## begin
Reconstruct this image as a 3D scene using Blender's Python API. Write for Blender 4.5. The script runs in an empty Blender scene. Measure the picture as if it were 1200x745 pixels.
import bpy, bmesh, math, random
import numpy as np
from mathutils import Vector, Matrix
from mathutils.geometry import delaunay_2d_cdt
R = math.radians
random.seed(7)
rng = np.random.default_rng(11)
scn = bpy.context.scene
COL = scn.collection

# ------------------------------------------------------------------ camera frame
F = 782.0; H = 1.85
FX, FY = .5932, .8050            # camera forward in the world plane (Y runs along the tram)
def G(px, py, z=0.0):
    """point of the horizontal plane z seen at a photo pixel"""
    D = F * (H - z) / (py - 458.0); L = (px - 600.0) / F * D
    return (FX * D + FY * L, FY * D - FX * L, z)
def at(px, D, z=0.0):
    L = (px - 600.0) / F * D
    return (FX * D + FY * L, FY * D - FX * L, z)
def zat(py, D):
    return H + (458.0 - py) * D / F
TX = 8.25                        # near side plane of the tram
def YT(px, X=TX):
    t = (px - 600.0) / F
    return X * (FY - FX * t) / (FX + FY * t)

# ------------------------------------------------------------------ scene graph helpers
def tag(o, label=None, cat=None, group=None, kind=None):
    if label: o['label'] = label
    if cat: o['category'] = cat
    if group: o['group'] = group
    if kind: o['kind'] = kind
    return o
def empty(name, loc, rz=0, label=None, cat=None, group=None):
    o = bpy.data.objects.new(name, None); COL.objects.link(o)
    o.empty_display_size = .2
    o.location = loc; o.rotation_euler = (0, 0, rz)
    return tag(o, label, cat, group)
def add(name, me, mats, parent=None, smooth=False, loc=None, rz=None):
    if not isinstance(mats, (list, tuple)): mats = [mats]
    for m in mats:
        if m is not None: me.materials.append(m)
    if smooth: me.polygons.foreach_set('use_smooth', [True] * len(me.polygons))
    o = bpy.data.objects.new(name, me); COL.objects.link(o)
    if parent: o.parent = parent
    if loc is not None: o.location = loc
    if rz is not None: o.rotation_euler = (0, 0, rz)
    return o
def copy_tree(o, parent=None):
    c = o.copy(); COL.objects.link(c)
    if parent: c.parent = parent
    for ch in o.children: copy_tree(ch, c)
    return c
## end
EXERCISE INSTRUCTIONS:
Every line containing the string "scene" must be listed.

SOLUTION BELOW:
Reconstruct this image as a 3D scene using Blender's Python API. Write for Blender 4.5. The script runs in an empty Blender scene. Measure the picture as if it were 1200x745 pixels.
scn = bpy.context.scene
# ------------------------------------------------------------------ scene graph helpers